American Origami is the result of six years of photographic research, and results in a statement of over 700 photographs which closely examines the epidemic of mass shootings in American schools. The project includes first person interviews, forensic documents, and press materials, as well as original photographs and texts. The varied elements repeat and fold into each other, illuminating relationships between myth-making, atonement, and collective healing. The book is bound in a unique way, creating a parallel world of the past and the present, showing the silenced landscape interwoven with the personal artifacts created by those left behind. The monograph has been co-published by Fw:Books and Light Work and received the 2019 Light Work Photo Book Award.


At the end of it all, the police worked their way through the door and scanned the room with their guns. I think I remember one of them saying something along the lines of, “If you can get up, get up.” There might have been one girl who was able to get up despite her wounds. I can’t be sure, but in my memory, I stood up, looked around, and I was standing alone.

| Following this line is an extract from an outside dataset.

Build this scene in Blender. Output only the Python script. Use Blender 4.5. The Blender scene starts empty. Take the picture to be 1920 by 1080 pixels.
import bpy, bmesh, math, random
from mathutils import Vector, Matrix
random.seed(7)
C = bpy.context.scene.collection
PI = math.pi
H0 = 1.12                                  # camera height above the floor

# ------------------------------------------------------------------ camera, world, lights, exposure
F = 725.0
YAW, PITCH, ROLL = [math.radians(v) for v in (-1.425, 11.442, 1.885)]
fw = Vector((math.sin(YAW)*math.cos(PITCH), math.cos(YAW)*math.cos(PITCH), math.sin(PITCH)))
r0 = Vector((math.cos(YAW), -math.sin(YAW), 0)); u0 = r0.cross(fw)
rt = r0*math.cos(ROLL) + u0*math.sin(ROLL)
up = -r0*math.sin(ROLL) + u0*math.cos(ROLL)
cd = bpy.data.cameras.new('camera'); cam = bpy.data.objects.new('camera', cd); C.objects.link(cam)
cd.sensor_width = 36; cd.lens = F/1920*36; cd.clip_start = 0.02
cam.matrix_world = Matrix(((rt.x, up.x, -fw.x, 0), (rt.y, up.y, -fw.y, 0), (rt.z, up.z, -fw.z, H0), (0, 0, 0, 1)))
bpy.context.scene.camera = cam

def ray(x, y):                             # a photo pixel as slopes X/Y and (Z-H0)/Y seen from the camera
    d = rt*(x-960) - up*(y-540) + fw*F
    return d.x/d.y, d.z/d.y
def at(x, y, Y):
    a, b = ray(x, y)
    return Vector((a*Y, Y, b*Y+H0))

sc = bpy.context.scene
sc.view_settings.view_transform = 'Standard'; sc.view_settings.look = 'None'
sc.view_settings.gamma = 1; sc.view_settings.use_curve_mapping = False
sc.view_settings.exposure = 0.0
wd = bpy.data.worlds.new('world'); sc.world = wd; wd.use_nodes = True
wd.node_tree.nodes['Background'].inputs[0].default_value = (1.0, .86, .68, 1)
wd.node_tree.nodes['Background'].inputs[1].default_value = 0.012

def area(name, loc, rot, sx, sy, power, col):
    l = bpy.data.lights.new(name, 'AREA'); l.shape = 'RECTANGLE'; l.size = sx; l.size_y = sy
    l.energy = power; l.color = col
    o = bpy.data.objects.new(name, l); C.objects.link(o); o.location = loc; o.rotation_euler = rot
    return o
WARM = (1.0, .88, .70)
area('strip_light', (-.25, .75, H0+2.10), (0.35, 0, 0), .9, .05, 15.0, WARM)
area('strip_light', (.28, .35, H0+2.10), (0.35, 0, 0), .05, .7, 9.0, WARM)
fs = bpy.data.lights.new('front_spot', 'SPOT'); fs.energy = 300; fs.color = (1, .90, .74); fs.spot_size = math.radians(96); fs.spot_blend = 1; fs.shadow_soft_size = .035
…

It’s incredibly difficult to be a part of something like this and be on this periphery. Why did I not get shot along with everyone else? Why was I the only one spared in that classroom? A lot of people’s reactions were: “Oh, you must feel so fortunate not to have been shot.” But it hasn’t been any easier for me. I think it’s a mistake to think that, and I think Virginia Tech made this mistake, perhaps, assuming that it would be easier for me because I didn’t get a bullet. I mean, that’s what I ended up thinking myself. And that’s how these years of self-punishment and guilt started. I got spared, you know? I didn’t feel like I deserved to not get shot.

- Excerpt from interview with Clay Violand, Virginia Tech shooting survivor.